Almost masocistically, I called someone I know who has been in prison, and has spent time in the Special Housing Unit — or the Hole. This former inmate didn’t mince words, or make any effort to soften the blow of what the hole is like.
The tiniest rooms allow you to do little more than extend your arms straight up, or straight across — and that’s about it. You have two bunk beds, a toilet, and a basin. You and another inmate remain locked up in there, 24 hours a day. Your food is served on a tray through a slot in the door. You’re allowed books, a pen and some paper.
It sounds maddening, I said, as I sat on my front porch, rocking away and watching people jog past my house.

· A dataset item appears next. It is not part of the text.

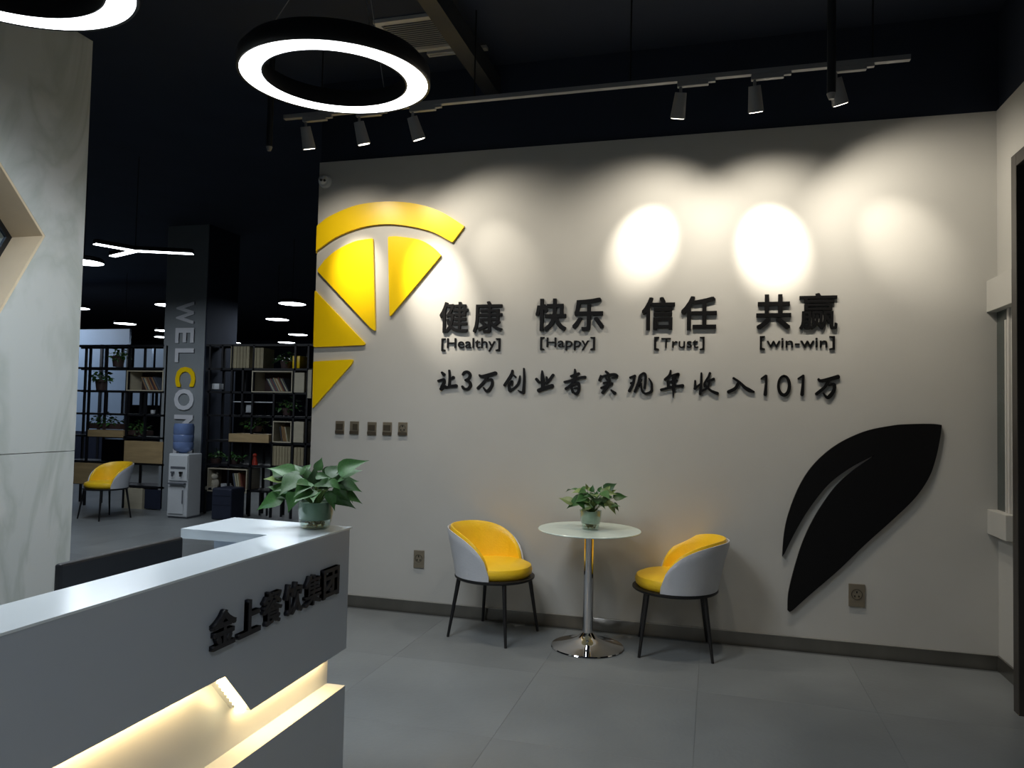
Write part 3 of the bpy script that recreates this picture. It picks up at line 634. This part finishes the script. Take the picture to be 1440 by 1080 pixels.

It is, this ex-inmate said.
“Fights break out,” I was told. “I’ve seen a lot of bloodshed in the hole between two roommates in there. You can’t do anything, so that’s why the fights break out. You have to be a strong-minded person, or else you’ll go crazy.”

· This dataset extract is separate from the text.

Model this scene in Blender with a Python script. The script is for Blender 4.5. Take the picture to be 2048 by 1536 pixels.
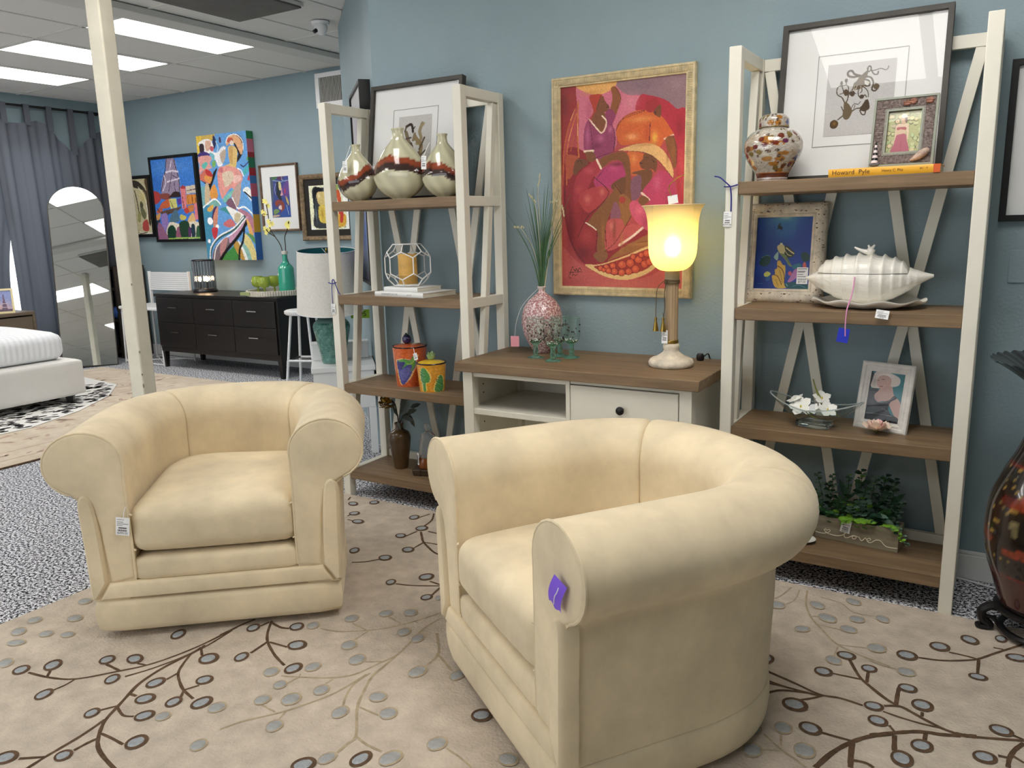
import bpy, bmesh, math, random
import numpy as np
from mathutils import Vector, Matrix
R = math.radians
SC = bpy.context.scene
COL = SC.collection
for o in list(bpy.data.objects): bpy.data.objects.remove(o)
random.seed(7)

# ------------------------------------------------------------------ camera
cam_d = bpy.data.cameras.new('camera'); cam = bpy.data.objects.new('camera', cam_d); COL.objects.link(cam)
SC.camera = cam
cam_d.sensor_fit = 'HORIZONTAL'; cam_d.sensor_width = 36.0
cam_d.lens = 1591.83 / 2048 * 36.0
cam_d.clip_start = .05; cam_d.clip_end = 60
YAW, PITCH, ROLL = -0.5485, 0.1972, -0.0256
_f = Vector((math.sin(YAW)*math.cos(PITCH), math.cos(YAW)*math.cos(PITCH), -math.sin(PITCH)))
_r = Vector((math.cos(YAW), -math.sin(YAW), 0)); _u = _r.cross(_f)
_r2 = _r*math.cos(ROLL) + _u*math.sin(ROLL); _u2 = -_r*math.sin(ROLL) + _u*math.cos(ROLL)
cam.matrix_world = Matrix(((_r2.x, _u2.x, -_f.x, 0), (_r2.y, _u2.y, -_f.y, -3.3917), (_r2.z, _u2.z, -_f.z, 1.4), (0, 0, 0, 1)))

# ------------------------------------------------------------------ world, exposure
SC.world = bpy.data.worlds.new('world'); SC.world.use_nodes = True
_bg = SC.world.node_tree.nodes['Background']; _bg.inputs[0].default_value = (.90, .95, 1, 1); _bg.inputs[1].default_value = 2.1
SC.view_settings.view_transform = 'Standard'; SC.view_settings.look = 'None'
SC.view_settings.gamma = 1.0; SC.view_settings.use_curve_mapping = False
SC.view_settings.exposure = 0.28
SC.cycles.use_denoising = True
SC.cycles.max_bounces = 8; SC.cycles.diffuse_bounces = 4; SC.cycles.glossy_bounces = 4; SC.cycles.transmission_bounces = 8; SC.cycles.transparent_max_bounces = 16
SC.cycles.sample_clamp_indirect = 4.0
CEIL_STRENGTH = 8.5          # fluorescent troffers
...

I felt even more depressed, and powerless, now.
Over the years, I’ve watched our society develop a seemingly endless revolving selection of political scapegoats. For a while it seemed like it was gays, who aroused dire warnings about how the “homosexual agenda” would threaten traditional marriage and traditional values. More recently, it seems like illegal immigrants still living in our country or Muslims looking to catch a flight at a U.S. airport have become an even bigger worry among the masses. We so dearly love a convenient group of “others” to demonize.
But there is probably no single group more routinely denounced, trashed and villified than prison inmates. Having violated the laws that the rest of us follow, we so dearly cherish our lock-’em-up-and-throw-away-the-key mentality. Serves ’em right, we insist.

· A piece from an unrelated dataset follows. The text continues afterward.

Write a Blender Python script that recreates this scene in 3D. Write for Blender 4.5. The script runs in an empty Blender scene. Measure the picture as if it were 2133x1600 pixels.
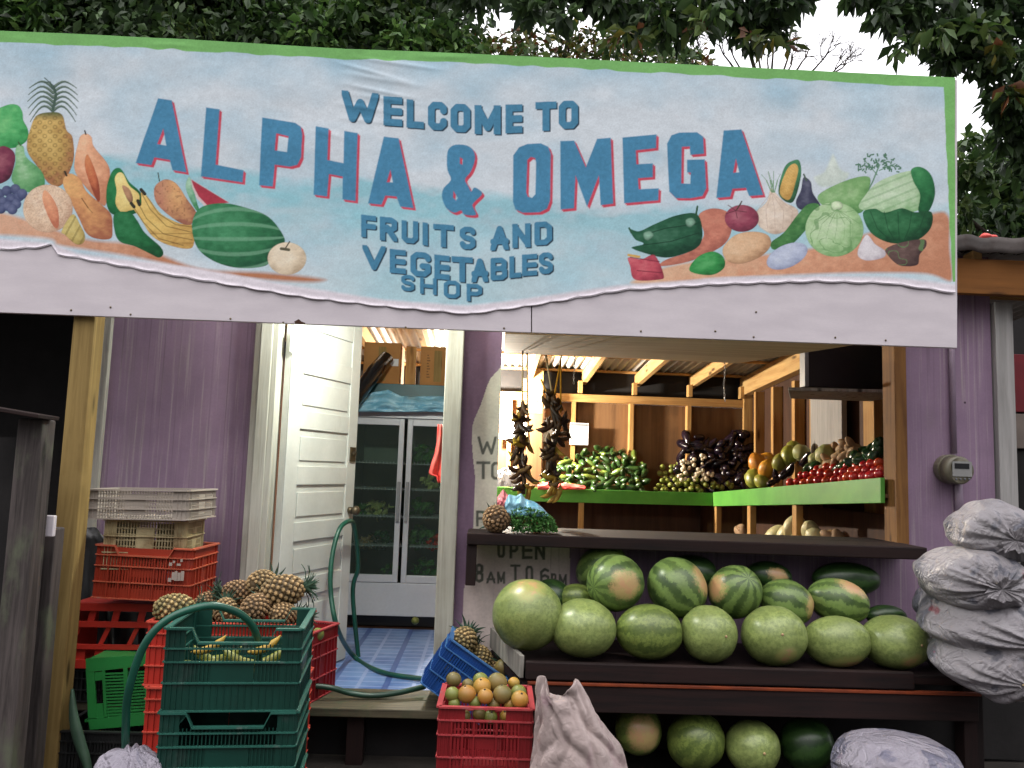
import bpy, bmesh, math, random
import numpy as np
from mathutils import Vector, Matrix, Euler
random.seed(7); RNG = np.random.default_rng(7)
scene = bpy.context.scene
COL = scene.collection

# ---------------------------------------------------------------- camera
FPX, CX, CY = 1700.0, 1066.5, 800.0
YAW, PITCH, ROLL = math.radians(1.656), math.radians(6.031), math.radians(1.915)
EYE = Vector((0, 0, 1.7))
f_ = Vector((math.sin(YAW)*math.cos(PITCH), math.cos(YAW)*math.cos(PITCH), math.sin(PITCH)))
r0 = Vector((math.cos(YAW), -math.sin(YAW), 0)); u0 = r0.cross(f_)
r_ = math.cos(ROLL)*r0 + math.sin(ROLL)*u0
u_ = -math.sin(ROLL)*r0 + math.cos(ROLL)*u0
cam_d = bpy.data.cameras.new("camera"); cam = bpy.data.objects.new("camera", cam_d); COL.objects.link(cam)
cam.matrix_world = Matrix(((r_.x, u_.x, -f_.x, EYE.x), (r_.y, u_.y, -f_.y, EYE.y), (r_.z, u_.z, -f_.z, EYE.z), (0, 0, 0, 1)))
cam_d.sensor_fit = 'HORIZONTAL'; cam_d.sensor_width = 36; cam_d.lens = 36*FPX/2133
cam_d.clip_start = 0.05; cam_d.clip_end = 500
scene.camera = cam

# ---------------------------------------------------------------- light
SUN_EL, SUN_AZ = math.radians(62), math.radians(200)      # soft overcast light from behind the camera
world = bpy.data.worlds.new("World"); scene.world = world; world.use_nodes = True
wn = world.node_tree.nodes; wl = world.node_tree.links
bg = wn["Background"]
sky = wn.new("ShaderNodeTexSky"); sky.sky_type = 'NISHITA'; sky.sun_disc = False
sky.sun_elevation = SUN_EL; sky.sun_rotation = SUN_AZ; sky.air_density = 1.0; sky.dust_density = 4.0; sky.ozone_density = 1.0
mixw = wn.new("ShaderNodeMix"); mixw.data_type = 'RGBA'; mixw.inputs[0].default_value = 0.75
mixw.inputs[7].default_value = (30, 29.6, 30.4, 1)          # bright cloud cover
wl.new(sky.outputs[0], mixw.inputs[6])
# overcast sky: brighter overhead than at the horizon
tcw = wn.new("ShaderNodeTexCoord"); sxyz = wn.new("ShaderNodeSeparateXYZ"); wl.new(tcw.outputs['Generated'], sxyz.inputs[0])
mr = wn.new("ShaderNodeMapRange"); mr.interpolation_type = 'SMOOTHSTEP'; mr.inputs['From Min'].default_value = 0.0; mr.inputs['From Max'].default_value = 0.9
hz = wn.new("ShaderNodeMapRange"); hz.inputs['From Min'].default_value = -0.4; hz.inputs['From Max'].default_value = 0.5     # lighter horizon beyond the stall
hz.inputs['To Min'].default_value = 0.03; hz.inputs['To Max'].default_value = 0.62; wl.new(sxyz.outputs[1], hz.inputs[0])
mr.inputs['To Max'].default_value = 1.0; wl.new(hz.outputs[0], mr.inputs['To Min']); wl.new(sxyz.outputs[2], mr.inputs[0])
vm = wn.new("ShaderNodeVectorMath"); vm.operation = 'SCALE'; wl.new(mixw.outputs[2], vm.inputs[0]); wl.new(mr.outputs[0], vm.inputs[3])
wl.new(vm.outputs[0], bg.inputs[0])
bg.inputs[1].default_value = 0.085
sun_d = bpy.data.lights.new("sun", 'SUN'); sun_d.energy = 0.9; sun_d.angle = math.radians(70); sun_d.color = (1, .95, .92)
sun = bpy.data.objects.new("sun", sun_d); COL.objects.link(sun)
sd = Vector((math.sin(SUN_AZ)*math.cos(SUN_EL), math.cos(SUN_AZ)*math.cos(SUN_EL), math.sin(SUN_EL)))
sun.rotation_euler = sd.to_track_quat('Z', 'Y').to_euler(); sun.location = sd*30
scene.cycles.use_denoising = True
scene.view_settings.view_transform = 'Standard'; scene.view_settings.look = 'None'
scene.view_settings.exposure = 0.36; scene.view_settings.gamma = 1.0

# ---------------------------------------------------------------- pixel -> place
def ray(px, py): return r_*((px-CX)/FPX) + u_*((CY-py)/FPX) + f_
def P(px, py, Y):
    d = ray(px, py); return EYE + d*(Y/d.y)
def PX(px, py, X):
    d = ray(px, py); return EYE + d*(X/d.x)
def PZ(px, py, Z):
    d = ray(px, py); return EYE + d*((Z-EYE.z)/d.z)
def m_per_px(Y): return Y/FPX
GZ = 0.27                                                   # ground level

# ---------------------------------------------------------------- helpers
def lin(r, g, b):
    return tuple((c/12.92 if c <= .04045 else ((c+.055)/1.055)**2.4) for c in (r/255., g/255., b/255.))

def tag(o, label, cat, group=None, kind=None):
    o['label'] = label; o['category'] = cat
    if group: o['group'] = group
    if kind: o['kind'] = kind
    return o

def thing(name, label, cat, loc=(0, 0, 0), rot=(0, 0, 0), group=None):
    o = bpy.data.objects.new(name, None); COL.objects.link(o)
    o.empty_display_size = .05
    o.location = loc; o.rotation_euler = rot
    return tag(o, label, cat, group)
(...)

If only it were that simple.
It’s incredibly hard to get into a debate with anyone about the issue of humane treatment of inmates. We still cling to the notion that if bad things happen to them in prison, that’s good, because it serves as a deterrent. They’re less likely to go back there, we like to think, if prison is as miserable a place as it gets.
It doesn’t quite work that way.
For one thing, we routinely set up our inmates for failure once they get released. They leave prison and have to register with their home county as a convicted felon. They have to declare that fact on every job or rental application they fill out. Most doors shut in their face at that point. Their options are extremely limited — if not entirely non-existent. If they don’t have the support of family or friends, they probably have next to nothing waiting for them on the outside.
It’s emotional torture worrying about someone who is trying to survive a stint in prison, to get on the phone with your friend and hear harrowing stories about the violence that goes on there when the understaffed corrections officers are not around.
But again, standing on the outside, there’s nothing you can do except decide between worrying yourself sick about it, or putting it out of your mind altogether because you can no longer cope with it emotionally. What a choice.
And thinking about those tough Law ‘n Order folks, I often wonder ….
How many of the folks who say inmates deserve every misery they endure would feel the same way if a loved ones had one too many drinks at a party, figured they were okay to drive home, and then …
Or if a family member forgot to pay some old speeding tickets, had their driver’s license revoked, and figured they could still operate a motor vehicle before they find the cash to pay those tickets … except they never expected to see those flashing lights behind them …
My friend isn’t a career criminal. He’s a nice 24-year-old kid who got into a bad fight at a party. I worry about what two years in prison will do to him.
And standing on the outside, I dread the thought of not knowing how many more eerie, unsettling VINE messages I’m going to be listening to before it’s all over.